Understanding the origin of “election trauma” can be rooted back to social and governmental prowess of the Obama Administration, beginning with the rise of liberal kneejerk reactions that dawned at the end of President Bush’s tenure.

In the 2008 election, the United States voters were done with neoconservative policies of the Bush White House. Obama came out onto the scene as the young, lively U.S. Senator from Illinois that sought to bring “change” and “hope” for the country. Several in the punditry attributed Obama’s victory to the Great Recession and the downward spiral of the economy. However, people that know better can point out that Obama’s economic policies at the time yielded the worst recovery from a recession overseen by any other President since the Great Depression.

Bush was no angel. When Obama inherited the White House, Bush was at an all time low in popularity and several, including minorities and young people, wanted his head. Ergo, the natural reaction to an unpopular president and political party would be to replace them in the General Election after the term limits for the presidency kick in.

That very thing happened, thus, prompting the beginning of Obama’s reign which saw an ever growing narrative of dominant political correctness take hold. Government began allowing individuals, especially young people, to be complacent to ideas that triggered them. In other words, government has allowed the political correctness regime to grow to levels insurmountable to some people from a little more than decade ago. Like government, parents followed in fostering an environment for their children sheltered to reality, by almost all standards. These children grew older and entered the public education system where they were taught progressive curriculum like Common Core by teachers who, like their parents, sheltered these children from any real challenges.

A mentality was created: one where people were rewarded for just participating and not exerting any major mental capacity or action. These students soon entered higher education where the spoon feeding of sheltered, limited progressive education continued to the nth degree.

Through this, under Obama’s political correctness regime, microcosms grew at the local and campus levels that created safe spaces, a trigger sensitive environment, and lackluster understanding of opposing ideas and ideology. Many, since a young age, were programmed to mentally shut down at any foreign ideas and quickly cast them off as heresy.

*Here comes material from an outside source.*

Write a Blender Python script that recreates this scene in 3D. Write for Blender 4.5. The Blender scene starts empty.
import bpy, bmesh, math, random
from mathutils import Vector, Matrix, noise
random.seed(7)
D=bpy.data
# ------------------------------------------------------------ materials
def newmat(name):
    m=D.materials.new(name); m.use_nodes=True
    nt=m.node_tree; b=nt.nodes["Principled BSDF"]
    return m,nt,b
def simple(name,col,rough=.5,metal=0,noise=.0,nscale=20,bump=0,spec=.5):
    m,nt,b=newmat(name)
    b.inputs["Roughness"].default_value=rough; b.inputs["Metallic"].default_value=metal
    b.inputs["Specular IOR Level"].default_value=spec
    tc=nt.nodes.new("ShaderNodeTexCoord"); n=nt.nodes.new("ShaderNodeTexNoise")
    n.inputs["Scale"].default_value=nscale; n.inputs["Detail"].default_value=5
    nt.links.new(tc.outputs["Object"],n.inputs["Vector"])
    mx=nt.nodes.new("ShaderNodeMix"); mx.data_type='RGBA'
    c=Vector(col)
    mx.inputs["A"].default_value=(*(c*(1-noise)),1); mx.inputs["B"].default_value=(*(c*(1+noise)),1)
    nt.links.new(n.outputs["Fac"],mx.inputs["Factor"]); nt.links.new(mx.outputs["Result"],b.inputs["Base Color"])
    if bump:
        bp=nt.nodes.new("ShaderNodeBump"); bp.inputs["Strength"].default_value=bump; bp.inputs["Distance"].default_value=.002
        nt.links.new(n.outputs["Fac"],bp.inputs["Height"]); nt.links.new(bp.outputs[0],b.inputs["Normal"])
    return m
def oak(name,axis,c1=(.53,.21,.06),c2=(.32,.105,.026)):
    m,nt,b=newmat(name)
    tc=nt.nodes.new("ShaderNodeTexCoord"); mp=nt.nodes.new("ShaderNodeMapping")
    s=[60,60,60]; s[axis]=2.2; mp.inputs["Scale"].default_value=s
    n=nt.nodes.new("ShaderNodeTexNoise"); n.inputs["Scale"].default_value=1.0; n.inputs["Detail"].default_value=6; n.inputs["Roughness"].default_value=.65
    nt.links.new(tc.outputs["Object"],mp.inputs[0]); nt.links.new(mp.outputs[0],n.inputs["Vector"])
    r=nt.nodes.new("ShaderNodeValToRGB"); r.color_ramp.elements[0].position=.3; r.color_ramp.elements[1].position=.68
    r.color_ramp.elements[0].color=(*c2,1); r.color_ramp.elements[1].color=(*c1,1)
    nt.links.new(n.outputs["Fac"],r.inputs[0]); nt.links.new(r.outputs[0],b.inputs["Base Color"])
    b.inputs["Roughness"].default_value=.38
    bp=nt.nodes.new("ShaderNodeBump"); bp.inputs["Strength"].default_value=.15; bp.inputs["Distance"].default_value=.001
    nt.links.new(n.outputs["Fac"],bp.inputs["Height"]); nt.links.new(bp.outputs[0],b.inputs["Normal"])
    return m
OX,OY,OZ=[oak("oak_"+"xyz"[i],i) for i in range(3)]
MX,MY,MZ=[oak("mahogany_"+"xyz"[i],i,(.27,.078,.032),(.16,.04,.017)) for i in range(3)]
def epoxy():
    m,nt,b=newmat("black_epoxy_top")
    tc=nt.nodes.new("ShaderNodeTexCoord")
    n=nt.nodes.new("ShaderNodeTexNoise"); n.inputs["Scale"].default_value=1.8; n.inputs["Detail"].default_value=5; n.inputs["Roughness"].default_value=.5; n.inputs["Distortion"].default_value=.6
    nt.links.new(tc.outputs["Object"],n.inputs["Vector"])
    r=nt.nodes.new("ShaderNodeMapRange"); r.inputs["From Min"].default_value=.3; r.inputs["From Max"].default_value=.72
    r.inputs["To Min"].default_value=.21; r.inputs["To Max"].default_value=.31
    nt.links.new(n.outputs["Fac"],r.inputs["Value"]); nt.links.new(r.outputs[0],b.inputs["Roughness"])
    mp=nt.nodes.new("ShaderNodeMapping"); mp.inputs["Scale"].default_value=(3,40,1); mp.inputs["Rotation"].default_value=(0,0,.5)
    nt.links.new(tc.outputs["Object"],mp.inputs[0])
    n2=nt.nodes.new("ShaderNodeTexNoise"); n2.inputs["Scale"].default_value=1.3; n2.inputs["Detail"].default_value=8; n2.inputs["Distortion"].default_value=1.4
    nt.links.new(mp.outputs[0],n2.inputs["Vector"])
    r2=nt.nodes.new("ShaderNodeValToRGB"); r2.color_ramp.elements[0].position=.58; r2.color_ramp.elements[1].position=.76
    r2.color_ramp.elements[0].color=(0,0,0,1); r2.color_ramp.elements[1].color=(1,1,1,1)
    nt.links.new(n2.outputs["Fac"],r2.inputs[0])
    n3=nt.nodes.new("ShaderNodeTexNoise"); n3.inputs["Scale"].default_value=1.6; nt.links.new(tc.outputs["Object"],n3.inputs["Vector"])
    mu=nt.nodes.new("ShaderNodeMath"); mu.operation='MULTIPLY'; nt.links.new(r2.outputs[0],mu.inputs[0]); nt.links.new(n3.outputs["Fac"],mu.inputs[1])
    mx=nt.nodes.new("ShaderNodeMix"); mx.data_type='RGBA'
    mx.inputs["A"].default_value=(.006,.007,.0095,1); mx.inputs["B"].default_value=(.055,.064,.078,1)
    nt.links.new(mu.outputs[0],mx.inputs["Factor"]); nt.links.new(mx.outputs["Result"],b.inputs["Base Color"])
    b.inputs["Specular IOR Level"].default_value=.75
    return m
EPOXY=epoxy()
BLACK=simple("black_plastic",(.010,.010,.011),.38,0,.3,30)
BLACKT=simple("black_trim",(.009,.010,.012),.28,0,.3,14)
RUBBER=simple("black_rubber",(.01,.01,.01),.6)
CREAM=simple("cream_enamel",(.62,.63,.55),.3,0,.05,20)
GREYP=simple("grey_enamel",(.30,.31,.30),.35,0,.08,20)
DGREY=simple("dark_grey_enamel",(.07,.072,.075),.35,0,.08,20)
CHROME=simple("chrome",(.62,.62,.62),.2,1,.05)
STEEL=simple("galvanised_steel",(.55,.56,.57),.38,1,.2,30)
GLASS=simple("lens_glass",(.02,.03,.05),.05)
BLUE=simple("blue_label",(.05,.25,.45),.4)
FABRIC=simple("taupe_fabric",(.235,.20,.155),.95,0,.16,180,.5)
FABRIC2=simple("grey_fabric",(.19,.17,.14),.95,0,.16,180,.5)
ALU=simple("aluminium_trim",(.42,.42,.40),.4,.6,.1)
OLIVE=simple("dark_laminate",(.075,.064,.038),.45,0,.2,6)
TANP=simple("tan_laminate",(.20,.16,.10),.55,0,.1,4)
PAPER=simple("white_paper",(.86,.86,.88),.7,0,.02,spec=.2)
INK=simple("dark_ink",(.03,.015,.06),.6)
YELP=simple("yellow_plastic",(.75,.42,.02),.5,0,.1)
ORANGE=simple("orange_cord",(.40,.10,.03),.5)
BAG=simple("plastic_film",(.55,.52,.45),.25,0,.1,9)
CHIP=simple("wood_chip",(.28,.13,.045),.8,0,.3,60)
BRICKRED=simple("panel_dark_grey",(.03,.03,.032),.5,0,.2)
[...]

The birthing of movements like social justice, environmental justice, gender neutrality and sensitivity came from this too. The precipitate of cultural diversity was also castigated as a phenomenon that favored the select few over the many. A general will has arisen in the society that limited acceptance of minority ideology.

Where the election comes into play, Trump was the epitome of outsider, political incorrectness that triggered a mass hysteria that attributed him as one thing: a bigot. However, the victory for Trump serves as a testament that political correctness is no longer relevant and people reacted, dramatically. Despite this, the ultimate reason why people are suffering “election trauma” is because the electorate imploded on itself. Many agents of political correctness, initially, saw through its facade and moved towards understanding other viewpoints.

The fall of Hillary Clinton, nevertheless, is also a testament to the voters denying the epitome of corruption, derived from the agendas, including the political correctness narrative, set forth by eight years of corrupt, unconstitutional executive overreach and judicial legislating and social activism.

Election trauma was caused by the left, leading blind subjects to their demise.